PROBLEM REQUIREMENTS
Up to and including the line containing "LOL_LO = [frilled(rt, 20, 7, .62, .35, .13, 16, .35)", please reproduce the lines of the listing below, starting from the top.

◇ ◇ ◇ ◇

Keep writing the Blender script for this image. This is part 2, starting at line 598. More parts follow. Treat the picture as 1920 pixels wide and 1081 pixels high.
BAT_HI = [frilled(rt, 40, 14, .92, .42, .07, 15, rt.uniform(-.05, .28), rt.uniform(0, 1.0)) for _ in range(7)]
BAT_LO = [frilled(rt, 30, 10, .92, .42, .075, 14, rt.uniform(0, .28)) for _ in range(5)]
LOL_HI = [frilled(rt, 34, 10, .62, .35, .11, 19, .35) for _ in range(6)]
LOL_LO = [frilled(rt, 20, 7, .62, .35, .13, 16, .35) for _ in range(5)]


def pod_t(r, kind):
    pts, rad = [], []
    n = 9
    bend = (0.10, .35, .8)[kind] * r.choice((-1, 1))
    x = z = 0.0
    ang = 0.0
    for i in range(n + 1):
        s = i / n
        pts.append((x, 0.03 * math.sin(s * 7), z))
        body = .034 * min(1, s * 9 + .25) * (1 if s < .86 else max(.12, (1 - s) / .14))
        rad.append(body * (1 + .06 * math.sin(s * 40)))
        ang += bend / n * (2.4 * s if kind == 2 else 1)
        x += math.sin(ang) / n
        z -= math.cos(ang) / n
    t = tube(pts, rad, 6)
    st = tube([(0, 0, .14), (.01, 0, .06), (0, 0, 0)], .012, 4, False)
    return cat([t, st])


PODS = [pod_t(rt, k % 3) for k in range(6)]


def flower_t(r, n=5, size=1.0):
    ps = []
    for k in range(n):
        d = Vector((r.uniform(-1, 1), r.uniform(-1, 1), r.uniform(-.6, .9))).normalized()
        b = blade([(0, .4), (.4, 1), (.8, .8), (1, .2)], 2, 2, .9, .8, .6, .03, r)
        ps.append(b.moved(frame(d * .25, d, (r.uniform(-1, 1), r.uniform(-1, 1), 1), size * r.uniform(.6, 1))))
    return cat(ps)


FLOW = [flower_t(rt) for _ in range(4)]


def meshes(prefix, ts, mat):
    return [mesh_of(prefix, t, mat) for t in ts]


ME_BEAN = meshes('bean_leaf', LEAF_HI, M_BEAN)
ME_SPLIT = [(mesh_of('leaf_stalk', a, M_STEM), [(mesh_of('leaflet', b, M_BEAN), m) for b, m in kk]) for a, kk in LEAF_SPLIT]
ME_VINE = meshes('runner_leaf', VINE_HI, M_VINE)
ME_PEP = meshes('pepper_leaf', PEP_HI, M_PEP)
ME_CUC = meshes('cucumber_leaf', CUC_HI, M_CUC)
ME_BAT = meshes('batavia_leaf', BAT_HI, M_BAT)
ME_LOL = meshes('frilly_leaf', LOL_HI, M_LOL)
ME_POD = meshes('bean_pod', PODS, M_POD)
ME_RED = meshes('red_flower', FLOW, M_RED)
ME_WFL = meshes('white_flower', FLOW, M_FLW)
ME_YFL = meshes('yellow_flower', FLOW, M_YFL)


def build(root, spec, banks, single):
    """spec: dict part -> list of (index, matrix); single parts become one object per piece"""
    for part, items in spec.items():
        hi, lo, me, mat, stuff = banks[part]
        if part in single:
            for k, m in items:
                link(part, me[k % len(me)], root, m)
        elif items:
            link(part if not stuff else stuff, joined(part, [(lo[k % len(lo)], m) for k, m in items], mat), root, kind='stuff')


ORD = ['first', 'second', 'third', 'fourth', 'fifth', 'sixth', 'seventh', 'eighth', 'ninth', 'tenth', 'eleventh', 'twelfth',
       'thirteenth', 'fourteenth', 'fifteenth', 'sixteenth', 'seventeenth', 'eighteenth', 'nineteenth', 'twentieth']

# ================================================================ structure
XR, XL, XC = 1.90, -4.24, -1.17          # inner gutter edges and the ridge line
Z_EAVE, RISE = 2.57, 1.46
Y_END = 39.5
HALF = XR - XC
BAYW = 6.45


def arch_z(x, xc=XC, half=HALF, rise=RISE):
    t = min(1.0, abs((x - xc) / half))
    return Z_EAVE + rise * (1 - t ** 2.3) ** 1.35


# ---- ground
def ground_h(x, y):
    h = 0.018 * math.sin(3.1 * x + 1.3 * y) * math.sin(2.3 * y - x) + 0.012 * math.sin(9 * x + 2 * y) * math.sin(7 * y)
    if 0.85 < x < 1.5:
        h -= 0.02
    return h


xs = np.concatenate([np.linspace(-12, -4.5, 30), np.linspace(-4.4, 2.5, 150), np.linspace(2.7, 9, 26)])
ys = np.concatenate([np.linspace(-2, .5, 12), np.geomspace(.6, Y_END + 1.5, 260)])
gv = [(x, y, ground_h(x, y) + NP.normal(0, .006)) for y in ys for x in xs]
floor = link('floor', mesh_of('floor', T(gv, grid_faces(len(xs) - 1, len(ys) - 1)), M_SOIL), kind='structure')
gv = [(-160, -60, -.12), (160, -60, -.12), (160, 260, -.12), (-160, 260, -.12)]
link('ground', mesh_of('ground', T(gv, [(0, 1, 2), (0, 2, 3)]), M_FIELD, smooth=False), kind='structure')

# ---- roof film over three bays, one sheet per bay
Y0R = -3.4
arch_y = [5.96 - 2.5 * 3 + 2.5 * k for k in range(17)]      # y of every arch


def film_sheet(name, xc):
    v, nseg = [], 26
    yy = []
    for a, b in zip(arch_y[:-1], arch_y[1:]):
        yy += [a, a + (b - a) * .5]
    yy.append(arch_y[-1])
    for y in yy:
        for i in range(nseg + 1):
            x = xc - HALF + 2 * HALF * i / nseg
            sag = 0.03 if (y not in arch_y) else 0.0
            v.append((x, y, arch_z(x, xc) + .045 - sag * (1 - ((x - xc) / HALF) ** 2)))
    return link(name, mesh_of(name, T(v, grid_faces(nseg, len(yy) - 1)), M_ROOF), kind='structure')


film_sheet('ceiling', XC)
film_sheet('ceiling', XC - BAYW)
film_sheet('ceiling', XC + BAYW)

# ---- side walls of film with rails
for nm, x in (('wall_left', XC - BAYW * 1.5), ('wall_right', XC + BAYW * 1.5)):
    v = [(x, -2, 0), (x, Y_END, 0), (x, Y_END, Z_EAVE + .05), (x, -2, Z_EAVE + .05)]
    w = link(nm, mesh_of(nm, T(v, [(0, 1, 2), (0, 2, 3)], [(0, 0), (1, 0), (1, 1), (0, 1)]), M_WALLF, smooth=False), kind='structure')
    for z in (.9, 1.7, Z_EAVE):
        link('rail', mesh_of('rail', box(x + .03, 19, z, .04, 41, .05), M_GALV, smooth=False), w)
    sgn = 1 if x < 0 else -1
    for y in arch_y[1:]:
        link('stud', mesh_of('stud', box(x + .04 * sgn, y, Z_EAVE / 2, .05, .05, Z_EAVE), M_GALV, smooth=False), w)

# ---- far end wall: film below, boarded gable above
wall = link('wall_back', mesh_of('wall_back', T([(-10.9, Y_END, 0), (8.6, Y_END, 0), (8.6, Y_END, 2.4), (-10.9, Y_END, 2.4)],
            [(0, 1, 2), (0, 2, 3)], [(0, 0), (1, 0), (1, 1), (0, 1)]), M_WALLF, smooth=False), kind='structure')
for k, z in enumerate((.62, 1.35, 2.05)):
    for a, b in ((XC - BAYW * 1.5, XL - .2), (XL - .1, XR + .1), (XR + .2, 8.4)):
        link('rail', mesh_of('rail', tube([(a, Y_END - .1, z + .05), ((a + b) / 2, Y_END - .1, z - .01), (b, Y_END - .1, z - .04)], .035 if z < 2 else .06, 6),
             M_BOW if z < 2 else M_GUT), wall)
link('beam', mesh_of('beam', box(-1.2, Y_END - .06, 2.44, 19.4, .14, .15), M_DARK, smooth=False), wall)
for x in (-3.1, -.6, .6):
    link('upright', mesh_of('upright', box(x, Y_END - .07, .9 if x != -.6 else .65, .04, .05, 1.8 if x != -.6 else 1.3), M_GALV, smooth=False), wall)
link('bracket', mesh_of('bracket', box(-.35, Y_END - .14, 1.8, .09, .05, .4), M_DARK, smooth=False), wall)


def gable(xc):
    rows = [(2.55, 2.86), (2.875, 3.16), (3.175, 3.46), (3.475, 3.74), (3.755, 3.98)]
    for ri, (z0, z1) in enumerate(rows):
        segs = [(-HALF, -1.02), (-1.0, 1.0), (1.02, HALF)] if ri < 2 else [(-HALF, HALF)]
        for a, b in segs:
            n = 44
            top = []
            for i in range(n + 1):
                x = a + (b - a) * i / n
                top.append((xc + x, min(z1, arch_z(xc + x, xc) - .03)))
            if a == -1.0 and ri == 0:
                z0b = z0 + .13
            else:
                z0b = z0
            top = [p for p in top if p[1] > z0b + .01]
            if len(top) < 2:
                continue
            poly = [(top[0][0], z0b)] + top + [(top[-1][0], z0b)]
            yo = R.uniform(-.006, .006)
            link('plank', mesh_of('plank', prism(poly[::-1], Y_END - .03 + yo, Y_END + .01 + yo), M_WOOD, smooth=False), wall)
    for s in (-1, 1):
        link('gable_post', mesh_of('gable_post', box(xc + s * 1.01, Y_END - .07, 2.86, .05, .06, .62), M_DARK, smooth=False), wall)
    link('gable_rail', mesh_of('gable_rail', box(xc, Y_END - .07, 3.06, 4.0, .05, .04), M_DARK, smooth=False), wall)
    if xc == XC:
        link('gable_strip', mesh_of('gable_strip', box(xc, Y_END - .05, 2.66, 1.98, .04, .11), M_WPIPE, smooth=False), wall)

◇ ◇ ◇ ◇

RESULT FOR THIS EXERCISE
Keep writing the Blender script for this image. This is part 2, starting at line 598. More parts follow. Treat the picture as 1920 pixels wide and 1081 pixels high.
BAT_HI = [frilled(rt, 40, 14, .92, .42, .07, 15, rt.uniform(-.05, .28), rt.uniform(0, 1.0)) for _ in range(7)]
BAT_LO = [frilled(rt, 30, 10, .92, .42, .075, 14, rt.uniform(0, .28)) for _ in range(5)]
LOL_HI = [frilled(rt, 34, 10, .62, .35, .11, 19, .35) for _ in range(6)]
LOL_LO = [frilled(rt, 20, 7, .62, .35, .13, 16, .35) for _ in range(5)]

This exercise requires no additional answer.